Another thing worth mentioning is that most shops close by 5:30pm, except Thursday when it is late night shopping and they stay open until 9pm. Restaurants close by 10-11pm and you cannot buy alcohol in any liquor stores (only places selling alcohol) after 10pm. Pubs and clubs in the city are affected by lockout laws which mean that you cannot get in anywhere after 1am and all places close by 3am.
The benefits of Sydney I would have to say is the nature aspect. You have amazing beaches, mountains, national parks and you spend most of your time outdoors. The weather is amazing and humidity is nowhere near as bad as here. Also, work life balance is a lot better and you are not expected to work long hours (this of course depends on your industry).
It really depends on the lifestyle you enjoy and want to have.
I've lived in Sydney twice...the first time I lived in Newtown, the second in Petersham.
I don't rate Sydney's beaches but I was raised on the west coast where the sand is white instead of bricklayer yellow! Remember, Sydney gets cold...I would say the beach season for non-surfers is only 3 months...and then it's rammed.
For me, Newtown and Leichardt with their independent cafes, veggie restaurants, cafe cum bookshops...I loved all that...the big Italian greengrocers on Norton...most pubs in Sydney are fronts for legal gaming...horses and pokie machines.
Crime is off the scale...
I wouldn't raise kids through teenage years in Sydney...
+1
What he said.
Great city to be a gangster, if you have the gumption. Policing, law-enforcment, and sentencing are all pretty effeminate and prone to showing up 15 mins after the fact + slaps on wrists. (Unless your wife phones in that you've been beating her; then all bets are off - that'll get you a SWAT Team.) Otherwise, feel free to cook meth, be a loanshark, whatever. Icing on the cake is that only criminals are allowed to have guns. The police don't count as they will arrive 15 minutes after you're done with whatever.
Conversely, NOT such a great place to be a regular law-abiding citizen: you'll be nanny stated and hedged in with all sorts of rules about what you can and cannot do with your own property and business.
The place is vasty overrated unless you're either (a) gay or (b) wealthy enough to live on the harbour.
As for the tax regime: punitive to people who work hard, and when you see what they piss your taxes away on, you'll stroke out.
OTOH, get out of big cities and the nature, fresh air, and lifestyle, and people can be excellent.
Last edited by Kinch; 12-04-2016 at 03:29 PM.
@Kinch - Can of worms officially opened, for today's entertainment.
@shri must be my CIA training!
I was keeping quiet because I haven't lived there for ages, but it sounds like it hasn't changed that much.
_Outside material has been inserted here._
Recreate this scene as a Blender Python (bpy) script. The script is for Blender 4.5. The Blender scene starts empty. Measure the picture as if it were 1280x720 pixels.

But one thing people havent mentioned yet: as well as exhorbitant prices (unlike Americans and Europeans, Aussies coming here don't get sticker shock here when they want to buy decent shoes, computers or whatever), you will need to factor in the cost os running a CAR. With lots of petrol. Public transport is a disaster, at least in any area you might actually want to live in. In the areas with half-way decent transport (less than 30 minutes walk to the nearest train station or bus stop, transport timetabled at least once an hour), you will - as LD and Kinch pointed out - need to watch out for the crime.
Although the variety and freshness of foods available there was much better than here, the price of eating out means that for many it is strictly a Special Occasion activity.